GUSTAVE COURBET* (French, 1819-1877)

Details
GUSTAVE COURBET* (French, 1819-1877)

Cascade, Chevreuil, Biche et son Faun

signed G. Courbet lower left--oil on canvas
30 x 37½in. (76 x 95cm.)
Provenance
Kuthe Collection; sale, Berlin, Dec. 2, 1911, no. 7 (illustrated,
pl. 3)
Lüth Collection, C.P. Rudolf Lepke; sale, Berlin, Nov. 26, 1925, no. 176 of catalogue 2019 (illustrated, pl. 18)
Literature
R. Fernier, La vie et l'oeuvre de Gustave Courbet, Lausanne-Paris, 1977, vol. I, pp. 214-215, no. 386 (illustrated)
P. Courthion, Tout l'oeuvre peint de Courbet, Paris, 1987, no. 417 (illustrated) as location unknown.

Lot Essay

Painted in the mid-1860's, Cascade, Chevreuil, Biche et son Faun is an excellent example of the landscape painting that occupied Courbet in 1864, a year of intense productivity spent mainly in his native Franche-Comté. The region was abundant with rural rock formations from the Jura plateau, and these monumental rocks with their caves, grottoes and waterfalls provided Courbet with an endless variety of subjects for his landscapes from this period. The juxtapositioning of the frothy white water as it cascades over the massive rock formations allowed Courbet to experiment, and master the use of a palette knife as he spread the paint to emulate the hard surface of a rock. In his own words, he once remarked: "Try a brush to do rocks like that, rocks that have been eroded by the weather and rain, which have formed long seams from top to bottom." (P. Courthion, ed., Courbet raconté, par lui-même et par ses amis, Geneva, 1948-50, vol. I, p. 200).

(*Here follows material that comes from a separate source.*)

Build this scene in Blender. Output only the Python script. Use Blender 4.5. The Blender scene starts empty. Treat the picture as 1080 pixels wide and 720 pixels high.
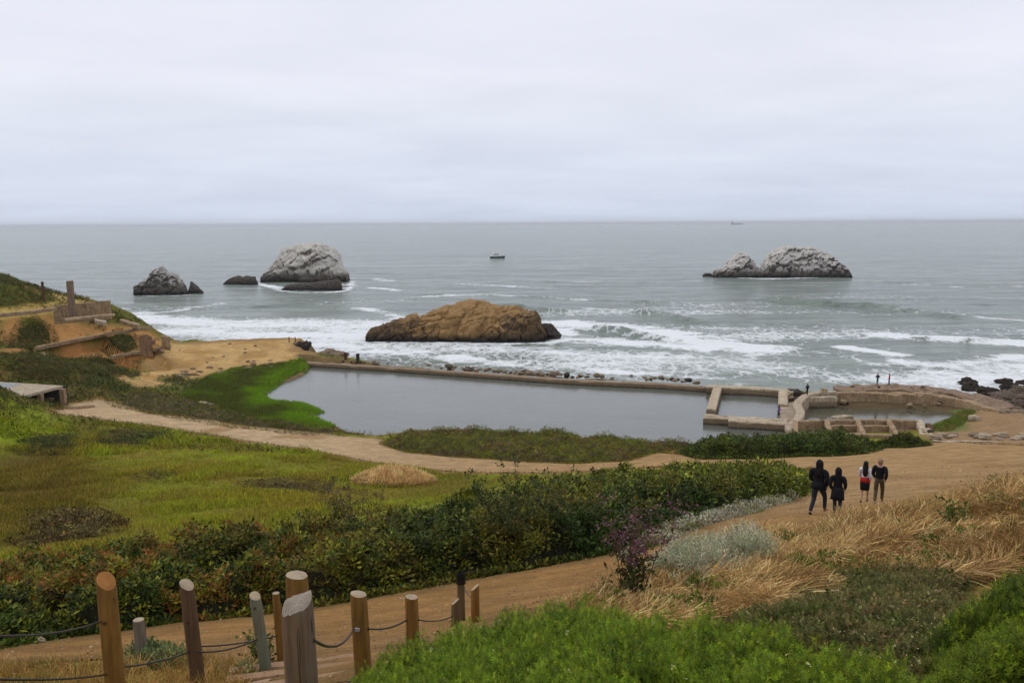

Courbet's landscapes, like his seascapes, are almost always devoid of any human presence. Courbet's nature stands alone whether as personified by the endless rush of a waterfall as it pours over a millennium of rock, or as a single wave as it crashes on the shore. Equal in majesty to this powerful landscape is the wise, brave stag, who proudly ascends the hill of rocks--his small family tentatively following his lead. He is a survivor, judging by the broad spread of his rack, and number of points. The source of Courbet's courageous stag is unquestionably Sir Edwin Landseer's The Monarch of the Glen painted by 1851, and engraved the following year. Landseer had been the runaway success at the Exposition Universelle of 1866, and Courbet even referred to him in a letter of 1861 about a stag that appeared in another painting: "The English ought to like the expression on his face, it recalls the feeling of Landseer's animals." (P. ten-Doesschate Chu, ed., Letters of Gustave Courbet, Chicago, 1992, p. 194 (letter 61-6) In Cascade, Chevreuil, Biche et son Faun, Courbet's majestic stag is the monarch of his world and together they personify the power of nature that Courbet saw around him.